9/10/2008

Sub-Mariner: The Depths #1

So I recognize that I am about a week behind the eight-ball in getting a review of this comic up, but the premiere issue of the new Sub-Mariner mini-series by Peter Milligan and Esad Ribic is so great, so precisely everything that I look for in a superhero comic that I simply could not let the opportunity pass.   The particular success of the issue stems in no small part from the creators' ability to employ techniques--Alex Ross-esque painted photo-realistic art, multiple narrative types, overt and subtextual literary references--so often associated (at least in my mind) with comics that are heavy-handed, overblown or even downright abstruse, to make a comic that is most emphatically not any of these things.

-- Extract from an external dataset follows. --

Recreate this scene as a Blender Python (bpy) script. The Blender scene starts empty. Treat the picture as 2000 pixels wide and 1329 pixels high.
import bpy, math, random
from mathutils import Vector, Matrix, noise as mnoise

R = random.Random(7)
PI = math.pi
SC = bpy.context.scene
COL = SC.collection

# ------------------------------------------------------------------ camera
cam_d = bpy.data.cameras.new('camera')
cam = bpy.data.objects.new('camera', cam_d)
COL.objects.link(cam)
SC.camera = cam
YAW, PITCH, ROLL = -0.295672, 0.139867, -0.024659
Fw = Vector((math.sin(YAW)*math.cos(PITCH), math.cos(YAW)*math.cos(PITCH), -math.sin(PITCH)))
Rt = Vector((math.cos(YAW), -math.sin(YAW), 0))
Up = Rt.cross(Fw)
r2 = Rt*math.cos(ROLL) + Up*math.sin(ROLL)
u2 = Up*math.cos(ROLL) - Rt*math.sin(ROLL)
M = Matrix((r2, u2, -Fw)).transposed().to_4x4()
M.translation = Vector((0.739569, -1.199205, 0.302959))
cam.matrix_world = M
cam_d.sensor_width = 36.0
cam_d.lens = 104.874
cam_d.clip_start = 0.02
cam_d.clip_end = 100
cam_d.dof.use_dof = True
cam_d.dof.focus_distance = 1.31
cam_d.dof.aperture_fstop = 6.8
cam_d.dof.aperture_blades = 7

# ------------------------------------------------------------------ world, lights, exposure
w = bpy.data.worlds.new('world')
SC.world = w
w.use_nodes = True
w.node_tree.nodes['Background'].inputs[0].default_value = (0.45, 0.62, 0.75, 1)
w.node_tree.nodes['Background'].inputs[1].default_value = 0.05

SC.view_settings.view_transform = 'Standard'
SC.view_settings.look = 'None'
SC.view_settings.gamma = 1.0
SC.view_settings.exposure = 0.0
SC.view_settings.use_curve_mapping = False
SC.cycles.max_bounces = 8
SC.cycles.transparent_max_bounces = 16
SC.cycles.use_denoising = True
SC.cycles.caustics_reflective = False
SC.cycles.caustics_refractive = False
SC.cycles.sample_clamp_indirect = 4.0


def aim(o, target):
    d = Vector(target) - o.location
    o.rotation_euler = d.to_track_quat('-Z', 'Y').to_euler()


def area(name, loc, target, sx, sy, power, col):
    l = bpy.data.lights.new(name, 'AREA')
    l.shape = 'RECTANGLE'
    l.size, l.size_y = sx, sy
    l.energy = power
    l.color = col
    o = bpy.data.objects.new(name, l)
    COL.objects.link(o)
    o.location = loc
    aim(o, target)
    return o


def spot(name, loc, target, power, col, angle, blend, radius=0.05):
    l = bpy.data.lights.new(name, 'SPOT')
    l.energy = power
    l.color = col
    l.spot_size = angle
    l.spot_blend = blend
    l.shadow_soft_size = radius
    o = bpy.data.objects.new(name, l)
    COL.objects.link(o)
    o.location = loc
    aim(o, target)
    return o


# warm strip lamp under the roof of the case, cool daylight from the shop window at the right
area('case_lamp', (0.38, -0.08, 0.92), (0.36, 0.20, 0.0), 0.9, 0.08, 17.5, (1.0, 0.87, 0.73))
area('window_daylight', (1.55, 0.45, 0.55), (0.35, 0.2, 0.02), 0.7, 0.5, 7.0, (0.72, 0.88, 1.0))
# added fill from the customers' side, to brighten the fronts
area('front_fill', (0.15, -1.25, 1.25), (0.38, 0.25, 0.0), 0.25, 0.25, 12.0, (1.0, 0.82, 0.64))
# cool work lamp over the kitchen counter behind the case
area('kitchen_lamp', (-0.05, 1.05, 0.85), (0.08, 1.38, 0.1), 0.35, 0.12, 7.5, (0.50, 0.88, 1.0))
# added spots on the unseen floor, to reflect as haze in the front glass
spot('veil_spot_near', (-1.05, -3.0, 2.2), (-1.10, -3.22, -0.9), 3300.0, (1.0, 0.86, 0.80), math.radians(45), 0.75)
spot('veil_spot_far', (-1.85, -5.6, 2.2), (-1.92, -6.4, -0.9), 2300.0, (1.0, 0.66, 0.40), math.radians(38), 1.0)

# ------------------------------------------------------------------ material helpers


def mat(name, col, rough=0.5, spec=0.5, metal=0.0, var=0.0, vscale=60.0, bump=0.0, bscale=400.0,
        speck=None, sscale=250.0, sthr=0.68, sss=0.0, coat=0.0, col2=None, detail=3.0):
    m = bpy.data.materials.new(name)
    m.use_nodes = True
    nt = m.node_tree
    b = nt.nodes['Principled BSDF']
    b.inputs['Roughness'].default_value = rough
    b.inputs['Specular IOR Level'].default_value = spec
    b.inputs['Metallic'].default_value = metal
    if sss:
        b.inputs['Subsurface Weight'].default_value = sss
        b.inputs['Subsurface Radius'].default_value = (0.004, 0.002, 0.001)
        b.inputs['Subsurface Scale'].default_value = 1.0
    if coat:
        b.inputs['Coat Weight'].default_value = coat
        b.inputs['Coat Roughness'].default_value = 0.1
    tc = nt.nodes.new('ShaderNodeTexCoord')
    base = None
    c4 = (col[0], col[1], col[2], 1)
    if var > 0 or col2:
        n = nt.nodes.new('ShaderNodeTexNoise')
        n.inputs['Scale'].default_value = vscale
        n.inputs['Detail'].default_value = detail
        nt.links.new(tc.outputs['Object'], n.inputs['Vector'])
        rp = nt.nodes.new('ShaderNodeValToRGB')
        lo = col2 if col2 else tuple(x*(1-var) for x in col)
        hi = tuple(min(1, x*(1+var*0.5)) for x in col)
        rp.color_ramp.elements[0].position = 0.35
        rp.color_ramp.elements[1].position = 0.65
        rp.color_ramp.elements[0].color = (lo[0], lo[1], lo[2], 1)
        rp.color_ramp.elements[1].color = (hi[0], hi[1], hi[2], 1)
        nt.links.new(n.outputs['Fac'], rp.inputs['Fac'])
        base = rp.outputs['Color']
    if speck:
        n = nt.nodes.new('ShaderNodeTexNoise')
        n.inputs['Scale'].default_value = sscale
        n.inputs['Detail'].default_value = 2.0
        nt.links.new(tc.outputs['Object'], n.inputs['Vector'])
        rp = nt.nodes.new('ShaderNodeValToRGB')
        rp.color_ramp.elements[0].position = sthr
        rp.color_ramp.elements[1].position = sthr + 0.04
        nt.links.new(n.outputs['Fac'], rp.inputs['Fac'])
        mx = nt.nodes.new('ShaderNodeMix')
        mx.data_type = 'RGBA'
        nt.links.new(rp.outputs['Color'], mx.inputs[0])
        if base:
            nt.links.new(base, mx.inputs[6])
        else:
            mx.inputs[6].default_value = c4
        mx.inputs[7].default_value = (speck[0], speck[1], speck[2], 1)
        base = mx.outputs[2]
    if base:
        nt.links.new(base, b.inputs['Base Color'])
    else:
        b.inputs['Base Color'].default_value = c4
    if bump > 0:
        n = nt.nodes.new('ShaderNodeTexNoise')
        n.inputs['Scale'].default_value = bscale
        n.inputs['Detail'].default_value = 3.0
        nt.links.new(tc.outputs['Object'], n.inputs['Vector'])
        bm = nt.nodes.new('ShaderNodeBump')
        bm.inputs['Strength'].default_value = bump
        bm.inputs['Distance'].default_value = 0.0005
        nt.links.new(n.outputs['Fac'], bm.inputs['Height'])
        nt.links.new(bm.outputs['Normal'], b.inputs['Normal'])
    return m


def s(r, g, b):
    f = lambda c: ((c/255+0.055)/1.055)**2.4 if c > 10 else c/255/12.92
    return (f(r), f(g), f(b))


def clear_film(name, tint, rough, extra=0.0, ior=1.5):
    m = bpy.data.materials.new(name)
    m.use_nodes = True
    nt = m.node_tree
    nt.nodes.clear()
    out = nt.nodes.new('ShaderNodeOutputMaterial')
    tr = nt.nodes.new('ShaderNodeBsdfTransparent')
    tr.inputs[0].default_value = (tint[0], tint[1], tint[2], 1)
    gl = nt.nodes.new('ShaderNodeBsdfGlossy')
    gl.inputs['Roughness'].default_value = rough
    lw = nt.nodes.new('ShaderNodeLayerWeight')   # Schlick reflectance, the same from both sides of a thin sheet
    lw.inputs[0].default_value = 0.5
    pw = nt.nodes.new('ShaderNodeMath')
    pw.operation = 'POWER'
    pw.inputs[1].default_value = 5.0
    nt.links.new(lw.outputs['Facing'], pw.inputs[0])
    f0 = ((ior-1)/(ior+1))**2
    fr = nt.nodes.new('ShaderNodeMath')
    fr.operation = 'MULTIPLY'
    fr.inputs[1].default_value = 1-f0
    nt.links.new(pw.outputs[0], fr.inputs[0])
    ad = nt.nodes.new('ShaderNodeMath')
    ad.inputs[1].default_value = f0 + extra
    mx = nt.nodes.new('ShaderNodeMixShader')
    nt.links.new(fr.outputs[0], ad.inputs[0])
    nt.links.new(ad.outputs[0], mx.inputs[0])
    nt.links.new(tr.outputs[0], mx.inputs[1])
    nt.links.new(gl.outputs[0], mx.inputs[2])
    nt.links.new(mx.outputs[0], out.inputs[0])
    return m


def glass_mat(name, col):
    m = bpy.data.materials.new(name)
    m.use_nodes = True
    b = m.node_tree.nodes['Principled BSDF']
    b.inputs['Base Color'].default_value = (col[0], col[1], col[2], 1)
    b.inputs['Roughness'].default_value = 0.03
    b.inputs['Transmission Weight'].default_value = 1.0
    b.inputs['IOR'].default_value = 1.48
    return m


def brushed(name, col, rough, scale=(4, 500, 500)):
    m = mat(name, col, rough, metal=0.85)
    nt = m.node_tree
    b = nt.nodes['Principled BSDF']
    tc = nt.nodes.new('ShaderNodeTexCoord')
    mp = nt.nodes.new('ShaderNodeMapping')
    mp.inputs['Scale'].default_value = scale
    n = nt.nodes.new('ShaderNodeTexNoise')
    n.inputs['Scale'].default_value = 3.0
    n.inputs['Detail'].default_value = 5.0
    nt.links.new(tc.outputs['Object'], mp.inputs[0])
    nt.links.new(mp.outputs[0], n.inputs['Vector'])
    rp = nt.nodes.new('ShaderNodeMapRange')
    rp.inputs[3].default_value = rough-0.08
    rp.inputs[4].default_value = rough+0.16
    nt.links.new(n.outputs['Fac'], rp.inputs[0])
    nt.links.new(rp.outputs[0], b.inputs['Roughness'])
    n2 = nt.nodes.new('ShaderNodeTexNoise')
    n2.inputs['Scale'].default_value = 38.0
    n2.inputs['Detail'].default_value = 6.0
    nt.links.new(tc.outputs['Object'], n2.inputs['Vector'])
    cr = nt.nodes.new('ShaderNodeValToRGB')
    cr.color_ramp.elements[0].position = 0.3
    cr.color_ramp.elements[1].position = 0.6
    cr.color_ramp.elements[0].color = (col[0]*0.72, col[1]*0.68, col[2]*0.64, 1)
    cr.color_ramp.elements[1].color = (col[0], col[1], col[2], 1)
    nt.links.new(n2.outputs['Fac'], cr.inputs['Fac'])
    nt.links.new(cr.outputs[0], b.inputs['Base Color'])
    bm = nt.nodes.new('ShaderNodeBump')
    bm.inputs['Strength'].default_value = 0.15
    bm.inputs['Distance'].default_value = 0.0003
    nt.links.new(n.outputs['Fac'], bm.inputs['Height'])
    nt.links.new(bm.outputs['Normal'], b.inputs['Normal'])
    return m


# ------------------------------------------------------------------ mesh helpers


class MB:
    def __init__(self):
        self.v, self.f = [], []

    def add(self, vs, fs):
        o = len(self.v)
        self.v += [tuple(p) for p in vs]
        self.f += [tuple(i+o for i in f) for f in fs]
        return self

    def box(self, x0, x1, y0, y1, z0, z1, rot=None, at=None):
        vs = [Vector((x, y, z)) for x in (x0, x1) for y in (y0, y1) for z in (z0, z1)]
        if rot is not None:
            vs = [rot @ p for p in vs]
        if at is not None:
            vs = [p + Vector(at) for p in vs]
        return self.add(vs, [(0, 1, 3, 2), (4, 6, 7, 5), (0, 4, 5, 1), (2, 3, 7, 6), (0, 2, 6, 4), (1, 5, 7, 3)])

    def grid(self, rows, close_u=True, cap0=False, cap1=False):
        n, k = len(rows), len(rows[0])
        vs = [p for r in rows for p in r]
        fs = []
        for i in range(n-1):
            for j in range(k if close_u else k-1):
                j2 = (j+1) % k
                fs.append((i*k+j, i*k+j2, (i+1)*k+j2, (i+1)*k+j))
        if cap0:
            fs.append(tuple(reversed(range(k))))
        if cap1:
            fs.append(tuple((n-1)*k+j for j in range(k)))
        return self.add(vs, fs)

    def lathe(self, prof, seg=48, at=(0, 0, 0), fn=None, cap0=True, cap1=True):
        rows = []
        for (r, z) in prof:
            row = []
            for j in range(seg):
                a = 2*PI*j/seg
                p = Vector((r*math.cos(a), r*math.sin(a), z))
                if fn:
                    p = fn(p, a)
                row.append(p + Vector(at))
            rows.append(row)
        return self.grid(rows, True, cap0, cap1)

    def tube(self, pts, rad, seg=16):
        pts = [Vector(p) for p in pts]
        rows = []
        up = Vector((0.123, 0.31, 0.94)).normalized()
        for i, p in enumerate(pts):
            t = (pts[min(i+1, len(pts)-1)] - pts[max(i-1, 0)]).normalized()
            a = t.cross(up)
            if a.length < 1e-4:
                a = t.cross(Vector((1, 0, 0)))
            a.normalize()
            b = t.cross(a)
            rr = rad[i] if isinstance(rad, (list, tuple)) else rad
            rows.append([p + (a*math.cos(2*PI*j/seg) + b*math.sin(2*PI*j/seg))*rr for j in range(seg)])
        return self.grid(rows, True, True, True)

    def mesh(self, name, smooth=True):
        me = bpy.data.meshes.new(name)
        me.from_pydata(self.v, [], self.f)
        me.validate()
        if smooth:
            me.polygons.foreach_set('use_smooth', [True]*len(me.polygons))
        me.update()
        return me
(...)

'The Depths chronicles the stories of Marlowe and Dr. Stein, both adventurers in a classical mode, but representing opposing temperaments.  After a failed undersea mission to locate Atlantis in 1939 resulted in the deaths of his entire crew, including his wife, Marlowe returns for a second attempt in the submarine Plato. Following the transmission of a message in which he claims to have found Atlantis ("I think I see it . . . it . . . it's BEAUTIFUL"), Marlowe disappears.  Skeptical of the veracity of his discovery and suspicious of his political sensibilities, the government hires Dr. Stein, self-proclaimed rationalist empiricist, to follow Marlowe's course in order to determine if he has indeed located Atlantis and, if possible, to bring him back.

The doubling of the characters of Marlowe and Dr. Stein establishes the comic's debt to Joseph Conrad's Heart of Darkness, except in this case the story is sort of reversed, with Marlowe (what at first appears to be a misspelling of the name of Conrad's protagonist in fact suggests a further link to Chandler's detective) apparently "going native," leaving the uber-Apollonian and boorish Dr. Stein to rescue Marlowe from himself.  Saddling a comic with all of this literary baggage clearly runs the risk of bogging it down, but The Depths wears its erudition lightly.  The narrative is pulled along surely and economically and Esad Ribic's subdued palette and, dare I say, soft-focus give the book a sort of timeless, storybook quality which meshes well with its mythological foundation.